The construction and arrangement of the systems and methods as shown in the various exemplary embodiments are illustrative only. Although only a few embodiments have been described in detail in this disclosure, many modifications are possible (e.g., variations in sizes, dimensions, structures, shapes and proportions of the various elements, values of parameters, mounting arrangements, use of materials, colors, orientations, etc.). For example, the position of elements can be reversed or otherwise varied and the nature or number of discrete elements or positions can be altered or varied. Accordingly, all such modifications are intended to be included within the scope of the present disclosure. The order or sequence of any process or method steps can be varied or re-sequenced according to alternative embodiments.

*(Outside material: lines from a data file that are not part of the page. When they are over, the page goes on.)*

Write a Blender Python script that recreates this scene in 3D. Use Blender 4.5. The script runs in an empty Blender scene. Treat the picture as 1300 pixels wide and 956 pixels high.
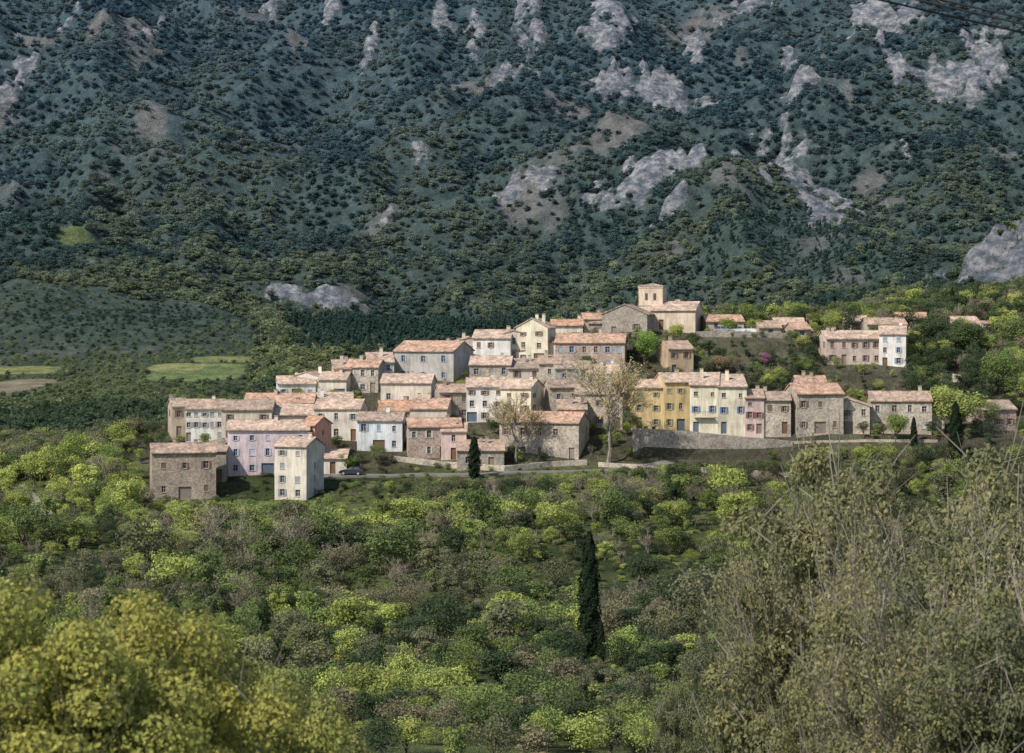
import bpy, math, random
import numpy as np
from mathutils import Vector
scene=bpy.context.scene
F=2857.0; HY=400.0; CX=650.0
rng=np.random.default_rng(7); random.seed(7)
# ---------------------------------------------------------------- noise
_P=rng.permutation(256); _R=rng.random(256)
def vnoise(x,y,s=0):
    x=np.asarray(x,float)+s*17.3; y=np.asarray(y,float)+s*9.1
    xi=np.floor(x).astype(int); yi=np.floor(y).astype(int)
    fx=x-xi; fy=y-yi
    fx=fx*fx*fx*(fx*(fx*6-15)+10); fy=fy*fy*fy*(fy*(fy*6-15)+10)
    def h(a,b): return _R[_P[(_P[a&255]+b)&255]]
    return (h(xi,yi)*(1-fx)+h(xi+1,yi)*fx)*(1-fy)+(h(xi,yi+1)*(1-fx)+h(xi+1,yi+1)*fx)*fy
def fbm(x,y,o=4,s=0):
    a=0.5;t=0;n=0
    for i in range(o):
        t=t+a*vnoise(x*2**i,y*2**i,s+i*3); n+=a; a*=0.5
    return t/n
def ridged(x,y,o=4,s=0):
    a=0.5;t=0;n=0
    for i in range(o):
        t=t+a*(1-np.abs(2*vnoise(x*2**i,y*2**i,s+i*5)-1)); n+=a; a*=0.5
    return t/n
def sstep(a,b,x):
    t=np.clip((x-a)/(b-a),0,1); return t*t*(3-2*t)
# ---------------------------------------------------------------- terrain
stp=np.array([-300,0,180,350,500,650,790,812,1000,1150,1300,1600.])
SX=(stp-650)*0.147
SY=np.array([-60,0,12,30,60,100,150,200,250,300, 340,370,385,400,404,406,415,430,445,460,480,500,540,600,700.])
front=[2,-1.8,-4.5,-9,-15,-21,-27,-31,-33.5,-33]
T=np.array([front+r for r in [
[-34,-34,-34,-33.5,-33,-33,-33,-33,-33,-33,-34,-34,-34,-35,-36],
[-33,-33,-32.5,-31.5,-31,-31,-30,-30,-30.5,-31,-32,-33,-34,-35,-36],
[-33,-32.5,-31.5,-28,-27,-26.5,-24,-23,-24,-26,-28,-30,-33,-35,-36],
[-33,-32.5,-31.5,-27.5,-26,-25.5,-22,-17.5,-16,-18,-22,-26,-31,-35,-36],
[-32,-31,-29.5,-28,-26.5,-26,-22.5,-17,-12.5,-12,-15,-20,-28,-35,-36],
[-31,-29.5,-28.5,-27,-26,-25,-22,-17,-12,-7.5,-7,-12,-24,-34,-36],
[-31,-29.5,-28.5,-27,-26,-25,-22,-17,-12,-6.5,-3.2,-5,-18,-30,-35],
[-31,-29.5,-28.5,-27,-26,-21.5,-21.5,-19,-13,-6,-2.6,-2.8,-14,-27,-34],
[-31,-30,-29,-27,-26,-21.5,-21.5,-20,-13,-5.5,-3.2,-2.8,-10,-22,-33],
[-31,-30,-29,-27,-25.5,-22,-21.5,-19,-12,-8,-4,-2.2,-4,-13,-30],
[-31,-30,-29,-27,-25,-23,-21.5,-18,-13,-9,-5,-1.5,1,-3,-24],
[-30,-28,-26,-24,-22,-21,-19,-15,-10,-6,-1,3,7,5,-8]]])
def table(x,y):
    x=np.clip(x,SX[0],SX[-1]-1e-6); y=np.clip(y,SY[0],SY[-1]-1e-6)
    i=np.clip(np.searchsorted(SX,x,side='right')-1,0,len(SX)-2)
    j=np.clip(np.searchsorted(SY,y,side='right')-1,0,len(SY)-2)
    fx=(x-SX[i])/(SX[i+1]-SX[i]); fy=(y-SY[j])/(SY[j+1]-SY[j])
    return (T[i,j]*(1-fx)+T[i+1,j]*fx)*(1-fy)+(T[i,j+1]*(1-fx)+T[i+1,j+1]*fx)*fy
MY=np.array([600,900,1100,1300,1500,1800,2100,2500,2900,3400,4300.])
MZ=np.array([-36,-36,-31,-19,5,68,160,310,450,660,980.])
def mount(x,y):
    ye=y+0.16*x+(fbm(x/420,y/420,3,1)-0.5)*420*sstep(950,1500,y)
    z=np.interp(ye,MY,MZ)
    A=100*sstep(1150,2100,y)
    wx=x+70*(fbm(x/200,y/200,2,4)-0.5)+0.15*(y-1500)
    z=z+A*(ridged(wx/230,y/900,4,2)-0.62)+0.5*A*(fbm(x/60,y/70,3,8)-0.5)
    z=z+100*np.exp(-((x-345)/112)**2-((y-1200)/150)**2)
    return z
def ground0(x,y):
    x=np.asarray(x,float); y=np.asarray(y,float)
    w=sstep(620,850,y)
    n=(fbm(x/14,y/14,3,11)-0.5)*(1.6-1.2*sstep(370,400,y)*(1-sstep(500,540,y)))*sstep(5,40,y)
    return (table(x,y)+n)*(1-w)+mount(x,y)*w
ROCKS=[]
def rockmask(x,y):
    m=np.zeros(np.shape(x))
    n=fbm(x/34,y/60,4,21)-0.5; n2=fbm(x/9,y/22,4,23)-0.5
    for (X,Y,sx,sy,st) in ROCKS:
        r2=((x-X)/sx)**2+((y-Y)/sy)**2
        m=np.maximum(m,np.clip((1.0-r2)*1.1+n*3.6+n2*4.4,0,1)*(1-sstep(1.2,2.1,r2))*st)
    return m
def ground(x,y):
    z=ground0(x,y)
    if ROCKS and np.max(y)>900:
        m=rockmask(x,y)
        z=z+m*(1.5+17*ridged(np.asarray(x)/38,np.asarray(y)/60,5,31)**2)
    return z
def hit(px,py,start=130,g=None):
    g=g or ground
    D=np.arange(start,4200,1.0 if py>415 else 2.0)
    d=g((px-CX)/F*D,D)-(HY-py)/F*D
    k=np.argmax(d>=0)
    if k==0: k=1
    t=-d[k-1]/(d[k]-d[k-1]+1e-9)
    Dd=D[k-1]+t*(D[k]-D[k-1])
    return (px-CX)/F*Dd,float(Dd),(HY-py)/F*Dd
def hitv(px,py,start=300):
    X,D,Z=hit(px,py,start)
    if D>545 or D<start+.5:
        Ds=np.arange(400,540,1.0); g_=ground((px-CX)/F*Ds,Ds); k=np.argmax(g_/Ds); D=float(Ds[k]); X=(px-CX)/F*D; Z=float(g_[k])
    return X,D,Z
RL=[(825,118,66,26,1),(1215,105,64,28,1),(812,222,80,22,.75),(985,222,58,22,.75),(1040,262,48,20,.75),(1262,320,52,44,1),
(492,285,28,14,.85),(395,376,64,6,.8),(30,80,14,40,.9),(605,10,12,30,.95),(672,18,18,32,1),(345,6,12,18,.9),(955,15,42,20,1),(1120,18,60,18,1),
(540,190,20,10,.7),(775,262,20,5,.7),(850,265,24,4,.7),(1128,75,9,20,.9),(650,96,34,5,.75),(470,60,7,28,.7),(660,240,40,4,.6),(880,60,12,24,.9),(200,30,9,24,.75),(1250,48,50,16,1),(760,40,30,10,.9),(560,30,9,22,.8),(780,8,30,10,1),(1250,75,22,34,.9),(1010,115,24,10,.8),(420,20,10,20,.75),(90,20,8,24,.75),(1000,60,10,22,.8),(1150,200,12,16,.6)]
for cx,cy,rx,ry,st in RL:
    X,Y,_=hit(cx,cy,900,ground0)
    Y1=hit(cx,cy-ry,900,ground0)[1]; Y0=hit(cx,cy+ry,900,ground0)[1]
    ROCKS.append((X,Y,rx*Y/F,max(14,min(150,abs(Y1-Y0)/2)),st))
FIELDS=[]
for cx,cy,rx,ry,c in [(25,470,52,5,(.30,.32,.12)),(15,490,40,9,(.36,.30,.20)),(250,474,60,11,(.22,.28,.11)),(225,466,36,5,(.32,.33,.14)),(285,456,44,4,(.28,.31,.12)),(100,305,26,3,(.16,.20,.09))]:
    X,Y,_=hit(cx,cy,560,ground0)
    Y1=hit(cx,cy-ry,560,ground0)[1]; Y0=hit(cx,cy+ry,560,ground0)[1]
    FIELDS.append((X,Y,rx*Y/F,max(14,abs(Y1-Y0)/2),c))
def fieldidx(x,y):
    m=-np.ones(np.shape(x),int)
    for i,(X,Y,sx,sy,c) in enumerate(FIELDS):
        m[(np.abs((x-X)/sx)**3+np.abs((y-Y+(x-X)*0.1)/sy)**3)<1]=i
    return m
# ---------------------------------------------------------------- material helpers
def newmat(name):
    m=bpy.data.materials.new(name); m.use_nodes=True
    nt=m.node_tree; nt.nodes.clear()
    out=nt.nodes.new('ShaderNodeOutputMaterial')
    return m,nt,out
def N(nt,t,**k):
    n=nt.nodes.new(t)
    for a,b in k.items(): setattr(n,a,b)
    return n
def mixc(nt,blend,fac,a,b):
    n=nt.nodes.new('ShaderNodeMix'); n.data_type='RGBA'; n.blend_type=blend
    for s,v in ((n.inputs[0],fac),(n.inputs[6],a),(n.inputs[7],b)):
        if hasattr(v,'is_linked'): nt.links.new(v,s)
        elif isinstance(v,(int,float)): s.default_value=v
        else: s.default_value=(*v[:3],1)
    return n.outputs[2]
def noise(nt,vec,scale,detail=4,rough=.6):
    n=N(nt,'ShaderNodeTexNoise'); n.inputs['Scale'].default_value=scale; n.inputs['Detail'].default_value=detail; n.inputs['Roughness'].default_value=rough
    nt.links.new(vec,n.inputs['Vector']); return n.outputs['Fac']
def ramp(nt,fac,stops):
    r=N(nt,'ShaderNodeValToRGB'); e=r.color_ramp.elements
    while len(e)<len(stops): e.new(0.5)
    for i,(p,c) in enumerate(stops):
        e[i].position=p; e[i].color=(c,c,c,1) if isinstance(c,(int,float)) else (*c,1)
    nt.links.new(fac,r.inputs[0]); return r.outputs[0]
def bsdf(nt,out,col,rough=.9,bump=None,bs=.3,bd=.05,spec=.2):
    b=N(nt,'ShaderNodeBsdfPrincipled'); b.inputs['Roughness'].default_value=rough
    b.inputs['Specular IOR Level'].default_value=spec
    if hasattr(col,'is_linked'): nt.links.new(col,b.inputs['Base Color'])
    else: b.inputs['Base Color'].default_value=(*col,1)
    if bump is not None:
        bn=N(nt,'ShaderNodeBump'); bn.inputs['Strength'].default_value=bs; bn.inputs['Distance'].default_value=bd
        nt.links.new(bump,bn.inputs['Height']); nt.links.new(bn.outputs[0],b.inputs['Normal'])
    nt.links.new(b.outputs[0],out.inputs[0]); return b
def objvec(nt):
    tc=N(nt,'ShaderNodeTexCoord'); oi=N(nt,'ShaderNodeObjectInfo')
    m=N(nt,'ShaderNodeVectorMath',operation='MULTIPLY_ADD')
    nt.links.new(tc.outputs['Object'],m.inputs[0]); m.inputs[1].default_value=(1,1,1)
    s=N(nt,'ShaderNodeMath',operation='MULTIPLY'); s.inputs[1].default_value=40
    nt.links.new(oi.outputs['Random'],s.inputs[0]); nt.links.new(s.outputs[0],m.inputs[2])
    return m.outputs[0]
_mc={}
def plaster(c):
    k=('p',c)
    if k in _mc: return _mc[k]
    m,nt,out=newmat('plaster'); v=objvec(nt)
    n1=noise(nt,v,.35,5); st=N(nt,'ShaderNodeMapping'); st.inputs['Scale'].default_value=(2.2,2.2,.25); nt.links.new(v,st.inputs[0])
    n2=noise(nt,st.outputs[0],1,4,.7)
    col=mixc(nt,'MULTIPLY',1,c,ramp(nt,n1,[(.3,(.66,.65,.64)),(.6,1.03)]))
    col=mixc(nt,'MULTIPLY',.9,col,ramp(nt,n2,[(.32,(.64,.63,.60)),(.6,1.0)]))
    bsdf(nt,out,col,.95,noise(nt,v,6,4),.3,.03); _mc[k]=m; return m
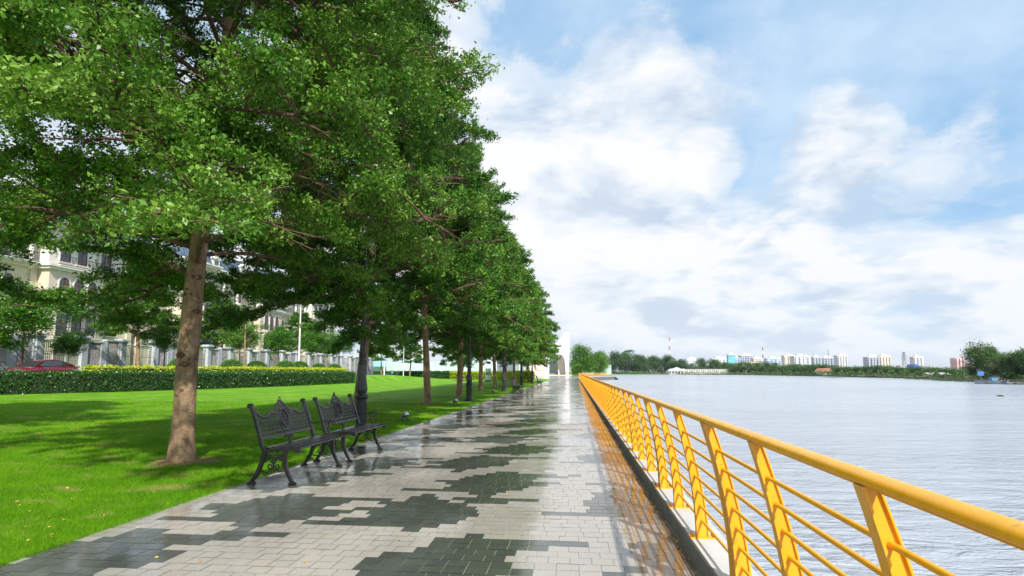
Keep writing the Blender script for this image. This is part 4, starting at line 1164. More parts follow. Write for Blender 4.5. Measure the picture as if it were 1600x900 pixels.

Other substitutions, modifications, changes, and omissions can be made in the design, operating conditions and arrangement of the exemplary embodiments without departing from the scope of the present disclosure.
As utilized herein, the terms “approximately,” “about,” “substantially,” and similar terms are intended to have a broad meaning in harmony with the common and accepted usage by those of ordinary skill in the art to which the subject matter of this disclosure pertains. It should be understood by those of skill in the art who review this disclosure that these terms are intended to allow a description of certain features described and claimed without restricting the scope of these features to the precise numerical ranges provided. Accordingly, these terms should be interpreted as indicating that insubstantial or inconsequential modifications or alterations of the subject matter described and are considered to be within the scope of the disclosure.
The present disclosure contemplates methods, systems and program products on any machine-readable media for accomplishing various operations. The embodiments of the present disclosure can be implemented using existing computer processors, or by a special purpose computer processor for an appropriate system, incorporated for this or another purpose, or by a hardwired system. Embodiments within the scope of the present disclosure include program products comprising machine-readable media for carrying or having machine-executable instructions or data structures stored thereon. Such machine-readable media can be any available media that can be accessed by a general purpose or special purpose computer or other machine with a processor. By way of example, such machine-readable media can comprise RAM, ROM, EPROM, EEPROM, CD-ROM or other optical disk storage, magnetic disk storage or other magnetic storage devices, or any other medium which can be used to carry or store desired program code in the form of machine-executable instructions or data structures and which can be accessed by a general purpose or special purpose computer or other machine with a processor. Combinations of the above are also included within the scope of machine-readable media. Machine-executable instructions include, for example, instructions and data which cause a general purpose computer, special purpose computer, or special purpose processing machines to perform a certain function or group of functions.
This application claims the benefit of and the priority to U.S. Provisional Patent Application No. 63/541,628, filed Sep. 29, 2023, the entire disclosure of which is incorporated by reference herein.